Chargers Take Down Falcons

0
212

The University of Alabama-Huntsville Chargers shut down the Air Force Academy Fighting Falcons in their home-opener Friday night, 4-2, quieting the Falcons’ ninth-consecutive sell-out crowd in the process.

Alabama-Huntsville opened up the scoring early, getting on the board 2:09 into the first when Chris Fairbanks streaked down the far side boards after forcing a turnover and took a shot from the right face-off dot that beat Falcons goaltender Andrew Volkening (11 saves) up top.

“I thought our effort was very good. The problem was, we dropped some bombs,” said Air Force coach Frank Serratore. “And what I mean by dropping bombs is, when we’ve got possession of the puck and we’re breaking out, our players are at their breakout positions; they’re not in their defensive zone coverage positions. When you turn pucks over in that situation, you can’t defense it.

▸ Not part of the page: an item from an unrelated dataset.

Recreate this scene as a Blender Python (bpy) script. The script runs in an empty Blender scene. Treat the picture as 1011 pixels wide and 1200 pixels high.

“We gave some pucks away that we just couldn’t defense and we needed Volkening to save us, and he wasn’t able to.”

The Chargers took a 2-0 lead 61 seconds later when Justin Cseter picked up his own rebound, walked around Volkening and deposited the puck into the empty net.

Neil Ruffini almost potted another one for the Chargers 30 seconds later when he snuck the puck just inside the post, but the officials signaled no goal.

“The whistle doesn’t have to be blown, [it’s] as soon as he thinks he should be blowing it,” said UAH coach Danton Cole. “He came over, it was fine, he just said, ‘Hey, Volkening had it, I was going to blow my whistle and it went in.’ Once they wave it off, it’s fine; he didn’t even have to come over and explain it.”

The period quieted down until a late power-play opportunity for the Falcons, when Jeff Hajner made it a 2-1 game by letting a rocket fly from the left point that beat Chargers goalie Cameron Talbot (40 saves) five-hole.

The second period saw three total goals exchanged between the two teams, all within a 70 second span, starting at the 4:26 mark.

UAH’s Ruffini got a partial breakaway, deking Volkening to put the Chargers up 3-1. 33 seconds later, Hajner netted his second power-play goal of the night with a carbon copy of his first marker. Then, 37 seconds after that, Andrew Coburn gave the Chargers back their two goal lead, causing Serratore to pull Volkening in favor of sophomore Stephen Caple (6 saves).

“It’s big, because they get another power play goal and then I guess your options are get back on your heels or go back at them,” said Cole. “Coburn and [Cody] Campbell and [Kevin] Morrison are three of our better forwards and they went out and got a pretty big goal for us to come right back in. That’s how you want to see them respond.”

“That’s demoralizing. It’s good for them and demoralizing for us,” said Serratore.

In an oft-favored move, Serratore pulled Caple early (with 4:33 remaining, to be precise) in the third to try to claw back into the game. However, despite their dominance in the shot column (42-21 final shots in favor of Air Force), the Falcons couldn’t get anything else past Talbot.

“I thought we were a little too high-risk, probably, for my concern, but Talbot made a lot of big saves back there,” said Cole. “I thought our guys worked pretty hard.”

The two teams face-off again Saturday night at Cadet Ice Arena. Game time is at 7:05 p.m.